Ms. Auerbacher’s father was a soldier in the German army during the First World War. He was wounded badly and awarded the Iron Cross for service to his country. He was a textile merchant and the family owned a large home.
Ms. Auerbacher played happily and lived peacefully until Kristallnacht (Night of Broken Glass), Nov. 9-10, 1938.
Kristallnacht was triggered by the assassination of German diplomat Ernst vom Rath by Herschel Grynszpan, a German-born Polish Jew. In a co-ordinated attack on Jewish people and their property, 99 Jews were murdered and 25,000 to 30,000 were arrested and placed in concentration camps. Synagogues were destroyed and thousands of homes and businesses were ransacked across Germany.
Ms. Auerbacher was only three years old, but her memories of the night are vivid.
Her grandfather was arrested in the synagogue while saying his morning prayers. Her father, grandfather and other Jewish males over the age of 16 were sent to Dachau concentration camp. Every window in their
house was broken. They had to hide in their backyard shed to save themselves from the rioting mob and their beloved synagogue was severely damaged.
This year, Ms. Auerbacher will commemorate Kristallnacht in Hamilton. On Monday, Nov. 9 at 7:30 p. m. at Adas Israel Synagogue, 125 Cline Ave. South, she will attend the screening of All Jews Out, a documentary tracing the story of her family from 1933 to 1945.
The film will be shown as part of Holocaust Education Week events in Hamilton Nov. 1 to Nov. 9.
“It’s important history does not repeat itself,” Ms. Auerbacher says of why she speaks about her experiences, adding that atrocities continue today in places like Darfur.
“If you do nothng, nothing will happen. If I’m going to be just a bystander, nothing will ever happen. It’s important to educate.”
Ms. Auerbacher’s grandfather and father were released from Dachau after a few weeks and her parents sold their house and moved in with her grandparents in 1939 in Jebenhausen. Here, Inge had many Christian friends. Her grandfather soon died, bitterly disappointed in the country he loved.
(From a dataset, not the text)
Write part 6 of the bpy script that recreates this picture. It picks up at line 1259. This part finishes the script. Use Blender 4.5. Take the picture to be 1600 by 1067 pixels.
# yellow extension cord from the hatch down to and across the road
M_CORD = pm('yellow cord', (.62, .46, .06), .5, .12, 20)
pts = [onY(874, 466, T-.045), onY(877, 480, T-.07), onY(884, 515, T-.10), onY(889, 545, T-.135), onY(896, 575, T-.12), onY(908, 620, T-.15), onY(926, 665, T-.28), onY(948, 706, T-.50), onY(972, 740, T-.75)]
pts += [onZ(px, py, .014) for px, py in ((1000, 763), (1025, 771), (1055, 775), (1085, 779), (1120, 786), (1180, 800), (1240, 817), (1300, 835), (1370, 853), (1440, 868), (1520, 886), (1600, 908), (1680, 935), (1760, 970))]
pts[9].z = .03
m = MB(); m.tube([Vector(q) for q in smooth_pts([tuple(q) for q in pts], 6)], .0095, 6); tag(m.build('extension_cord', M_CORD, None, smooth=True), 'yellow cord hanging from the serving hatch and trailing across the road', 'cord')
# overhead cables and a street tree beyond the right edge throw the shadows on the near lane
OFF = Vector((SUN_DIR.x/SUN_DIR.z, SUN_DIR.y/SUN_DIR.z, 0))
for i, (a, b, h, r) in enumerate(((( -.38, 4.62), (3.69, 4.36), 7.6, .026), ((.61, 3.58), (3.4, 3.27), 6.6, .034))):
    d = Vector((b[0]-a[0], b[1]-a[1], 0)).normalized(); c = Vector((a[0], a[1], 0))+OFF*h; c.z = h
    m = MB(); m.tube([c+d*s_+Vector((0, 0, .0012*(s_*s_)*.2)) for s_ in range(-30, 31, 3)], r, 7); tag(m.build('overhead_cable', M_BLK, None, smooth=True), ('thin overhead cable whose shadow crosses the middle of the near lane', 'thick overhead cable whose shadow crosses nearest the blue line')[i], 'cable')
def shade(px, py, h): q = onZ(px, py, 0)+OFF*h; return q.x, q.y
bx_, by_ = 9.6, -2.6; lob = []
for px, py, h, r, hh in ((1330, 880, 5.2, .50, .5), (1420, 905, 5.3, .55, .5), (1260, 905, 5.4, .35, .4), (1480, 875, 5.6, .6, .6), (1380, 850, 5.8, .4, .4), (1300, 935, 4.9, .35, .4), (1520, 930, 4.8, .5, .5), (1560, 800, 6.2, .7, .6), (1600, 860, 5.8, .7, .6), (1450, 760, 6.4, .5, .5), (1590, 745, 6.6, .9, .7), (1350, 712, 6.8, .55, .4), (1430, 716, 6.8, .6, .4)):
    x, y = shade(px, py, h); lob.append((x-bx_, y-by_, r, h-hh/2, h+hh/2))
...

Ms. Auerbacher was only allowed to attend a Jewish school located a train-ride away. She was forced to wear a yellow Star of David as a six year-old child. Her school career ended after six months when the transports began. Her grandmother and other members of her family were sent to Riga in Latvia, where death by shooting awaited them; others were sent to Poland never to be heard of again.
Ms. Auerbacher and her parents were deported in August 1942. She was seven years old; the youngest in a transport of about 1,200 people to Theresienstadt (Terezin) concentration camp in Czechoslovakia. She arrived clutching her beloved doll, Marlene.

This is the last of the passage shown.